The people of India and Pakistan are anxious to meet each other as no other two communities of people around the globe. The Governments of India and Pakistan have made it so difficult for the two people to meet as probably nowhere in the world. A very complicated travel restriction regime exists between India and Pakistan. Some of the restrictions are beyond the comprehension of common people. For example, why does one need the permission of one’s Home Ministry to cross the Wagha border on foot if the other country has granted a visa? This permission is not needed when you’re crossing over from one country into the other by any other means – air, rail or bus. Hence, if you cross the same border on Delhi-Lahore bus service then you don’t need the permission from the Home Ministry. There is also a rule which mandates a group of a minimum of four to cross the border on foot. Most of the common Indian and Pakistani citizens are neither terrorists nor criminals but they are required to report daily to the Police if they are in the other country. It is funny that during our stay in Pakistan a Police squad was continuously accompanying us and they had minute to minute knowledge about our movement but still our friends Saeeda Diep or Shabnam Rashid had to waste a couple of hours every day to carry our passports to the Police Headquarters. One has to use the same means to return that one used to enter the other country. There is a senseless strictness about port of entry. Most importantly, you cannot go into the other country unless you have a relative or an invitation. The Pakistani High Commission in Delhi had refused to entertain our visa applications until our names were cleared by the Interior Ministry in Islamabad, which meant that unless we had influential friends in Pakistan it was virtually impossible for us to enter Pakistan. And we had to go through all this after Pervez Musharraf’s recent trip to New Delhi where the two Governments had talked about increasing people to people contact and making the borders softer! The bureaucracy on the two sides is still not willing to acknowledge the changing realities between the two countries. It wants to maintain its hold over people and create all possible obstacles in the path of people wanting to go to the other country.
Only twelve of us had got the nod of the Pakistani Interior Ministry to enter Pakistan. About ten times more people who wished to accompany this March into Pakistan were disappointed. A close friend Vinish Gupta, who left his Ph.D. programme at IIT Delhi to become a Buddhist Monk and presently lives in Sarnath, wanted to come to Pakistan to see his ancestral home in Lahore which houses Habib Bank today. His grandmother would have been most happy if he could have brought photographs of this home back with him. However, Tenzin, as he is now known, was not given the opportunity by the Pakistani Interior Ministry to fulfill even as small a wish as this. The great Gautam Buddha had said that desrire is the source of pain. Tenzin has learnt this the hard way. However, what right the bureaucracies on the two sides, who themselves are not accountable to anybody, have to deny even simple freedom to the people to travel and meet people they wish to on the other side?
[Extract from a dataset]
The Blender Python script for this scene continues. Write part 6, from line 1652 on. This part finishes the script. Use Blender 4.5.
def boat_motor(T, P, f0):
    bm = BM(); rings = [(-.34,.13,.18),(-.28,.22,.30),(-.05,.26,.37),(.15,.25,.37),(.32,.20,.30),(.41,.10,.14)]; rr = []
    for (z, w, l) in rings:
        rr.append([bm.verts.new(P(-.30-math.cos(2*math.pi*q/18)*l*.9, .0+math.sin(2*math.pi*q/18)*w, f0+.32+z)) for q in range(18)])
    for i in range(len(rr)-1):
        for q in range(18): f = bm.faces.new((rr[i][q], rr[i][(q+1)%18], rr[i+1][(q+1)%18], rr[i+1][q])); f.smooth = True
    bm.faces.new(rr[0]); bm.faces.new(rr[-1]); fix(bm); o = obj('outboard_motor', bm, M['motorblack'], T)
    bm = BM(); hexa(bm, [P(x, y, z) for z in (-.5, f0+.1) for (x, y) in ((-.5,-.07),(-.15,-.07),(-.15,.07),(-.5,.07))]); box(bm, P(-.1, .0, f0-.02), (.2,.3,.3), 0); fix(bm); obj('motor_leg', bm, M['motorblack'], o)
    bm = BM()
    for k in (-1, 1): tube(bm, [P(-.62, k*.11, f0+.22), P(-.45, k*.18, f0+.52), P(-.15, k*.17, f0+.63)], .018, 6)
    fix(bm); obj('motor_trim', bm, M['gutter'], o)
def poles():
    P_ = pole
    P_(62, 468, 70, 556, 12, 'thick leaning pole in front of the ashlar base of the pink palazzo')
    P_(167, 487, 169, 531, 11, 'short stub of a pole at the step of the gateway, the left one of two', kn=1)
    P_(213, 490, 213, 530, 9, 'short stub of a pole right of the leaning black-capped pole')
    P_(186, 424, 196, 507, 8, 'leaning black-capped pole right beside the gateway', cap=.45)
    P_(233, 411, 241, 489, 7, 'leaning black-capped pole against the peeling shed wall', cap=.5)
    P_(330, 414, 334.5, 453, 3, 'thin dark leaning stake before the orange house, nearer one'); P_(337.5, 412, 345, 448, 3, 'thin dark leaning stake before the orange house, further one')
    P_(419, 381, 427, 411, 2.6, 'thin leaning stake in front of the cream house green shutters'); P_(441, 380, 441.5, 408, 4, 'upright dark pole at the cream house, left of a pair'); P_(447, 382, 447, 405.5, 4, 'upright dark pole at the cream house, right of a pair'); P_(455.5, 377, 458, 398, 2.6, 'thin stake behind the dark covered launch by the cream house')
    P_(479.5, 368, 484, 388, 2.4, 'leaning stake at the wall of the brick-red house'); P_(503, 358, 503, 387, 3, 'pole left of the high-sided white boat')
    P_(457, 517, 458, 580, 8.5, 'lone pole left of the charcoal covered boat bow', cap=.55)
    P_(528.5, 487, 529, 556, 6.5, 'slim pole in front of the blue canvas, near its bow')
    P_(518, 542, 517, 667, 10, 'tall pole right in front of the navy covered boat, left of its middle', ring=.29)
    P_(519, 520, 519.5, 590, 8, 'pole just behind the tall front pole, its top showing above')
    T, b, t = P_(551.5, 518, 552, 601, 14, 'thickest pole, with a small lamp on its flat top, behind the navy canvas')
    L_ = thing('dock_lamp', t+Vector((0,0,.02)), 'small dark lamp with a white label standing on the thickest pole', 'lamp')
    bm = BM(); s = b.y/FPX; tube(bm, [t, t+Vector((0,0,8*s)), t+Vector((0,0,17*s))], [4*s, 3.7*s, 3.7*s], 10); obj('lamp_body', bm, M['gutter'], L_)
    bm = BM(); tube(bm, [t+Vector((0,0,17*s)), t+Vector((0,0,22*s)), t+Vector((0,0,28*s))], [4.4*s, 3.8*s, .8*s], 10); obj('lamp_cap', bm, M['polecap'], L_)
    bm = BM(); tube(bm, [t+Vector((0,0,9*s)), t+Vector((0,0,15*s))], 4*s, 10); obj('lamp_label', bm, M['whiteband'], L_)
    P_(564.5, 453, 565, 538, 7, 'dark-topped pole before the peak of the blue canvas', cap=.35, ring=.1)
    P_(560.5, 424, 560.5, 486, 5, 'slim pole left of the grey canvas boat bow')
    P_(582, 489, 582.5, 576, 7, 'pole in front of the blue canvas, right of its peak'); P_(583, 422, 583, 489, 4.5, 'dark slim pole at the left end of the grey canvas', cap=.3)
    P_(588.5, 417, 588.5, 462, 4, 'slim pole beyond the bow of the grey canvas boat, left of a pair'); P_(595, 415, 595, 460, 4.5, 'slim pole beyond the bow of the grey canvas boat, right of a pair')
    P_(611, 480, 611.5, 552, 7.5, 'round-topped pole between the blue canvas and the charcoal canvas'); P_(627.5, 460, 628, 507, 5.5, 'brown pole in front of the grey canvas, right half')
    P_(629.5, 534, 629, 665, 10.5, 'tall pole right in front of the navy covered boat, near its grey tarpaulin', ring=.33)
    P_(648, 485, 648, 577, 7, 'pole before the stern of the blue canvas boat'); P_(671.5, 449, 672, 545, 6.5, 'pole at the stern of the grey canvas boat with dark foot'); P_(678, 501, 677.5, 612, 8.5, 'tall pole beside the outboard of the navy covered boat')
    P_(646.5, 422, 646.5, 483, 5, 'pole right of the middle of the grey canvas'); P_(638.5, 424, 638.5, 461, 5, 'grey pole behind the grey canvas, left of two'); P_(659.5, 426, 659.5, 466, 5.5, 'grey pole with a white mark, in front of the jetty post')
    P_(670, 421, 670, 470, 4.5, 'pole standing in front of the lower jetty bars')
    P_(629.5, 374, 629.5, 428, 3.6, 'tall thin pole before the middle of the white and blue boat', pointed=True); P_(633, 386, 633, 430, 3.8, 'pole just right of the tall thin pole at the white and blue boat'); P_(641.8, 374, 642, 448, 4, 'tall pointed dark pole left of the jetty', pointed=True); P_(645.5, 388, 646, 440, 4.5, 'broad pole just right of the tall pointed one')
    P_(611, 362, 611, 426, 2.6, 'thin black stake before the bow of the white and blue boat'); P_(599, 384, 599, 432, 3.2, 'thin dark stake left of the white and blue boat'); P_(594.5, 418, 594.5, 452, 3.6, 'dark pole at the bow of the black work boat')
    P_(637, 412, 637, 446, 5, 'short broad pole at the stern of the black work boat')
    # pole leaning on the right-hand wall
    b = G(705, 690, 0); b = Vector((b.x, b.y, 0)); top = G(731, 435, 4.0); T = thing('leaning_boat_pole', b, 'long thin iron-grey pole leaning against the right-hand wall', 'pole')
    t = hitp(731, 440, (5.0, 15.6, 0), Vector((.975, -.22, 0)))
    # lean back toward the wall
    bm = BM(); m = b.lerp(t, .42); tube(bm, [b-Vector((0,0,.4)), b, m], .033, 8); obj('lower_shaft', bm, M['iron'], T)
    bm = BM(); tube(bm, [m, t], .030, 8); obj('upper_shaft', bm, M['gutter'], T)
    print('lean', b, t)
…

Even though we’re demanding a complete doing away with of the passport-visa regime for travel between India and Pakistan, the common sentiment that was expressed by people along our route was that the two governments must grant visas on arrival at the border. The Governments of India and Pakistan can do it if they want to. They have to merely demonstrate the political will as they did when they started the Delhi-Lahore bus service, implemented the cease fire agreement, allowed over 5000 people to cross over to watch a cricket match and most importantly, against all odds, introduced the Muzaffarabad-Srinagar bus service.
In fact, it would be a very novel idea to allow granting dual citizenship to people of the other country who wish to apply for it. There would be a number of Pakistanis willing to obtain Indian citizenship too and similarly a number of Indian citizens willing to obtain Pakistani citizenship too if given the choice. This would be the surest way to get rid of distrust between the people of two countries which exists because of sustained propaganda on both sides against the other country and its people. It would also make life easier for a number of us who wish to frequently travel to Pakistan to meet friends and attend events and have to go through the tedious process of getting approval of Interior Ministry of Pakistan every time. And till the day of our departure we’re not sure whether the Indian Home Ministry would allow us to cross the Wagha border on foot, even though we might have the visa from the Pakistani Government. No Governments possibly treat their citizens in such a disrespectful manner as the Governments of India and Pakistan when it comes to traveling between the two countries. Why should the citizens of the two countries be subjected to this shoddy treatment by their Governments?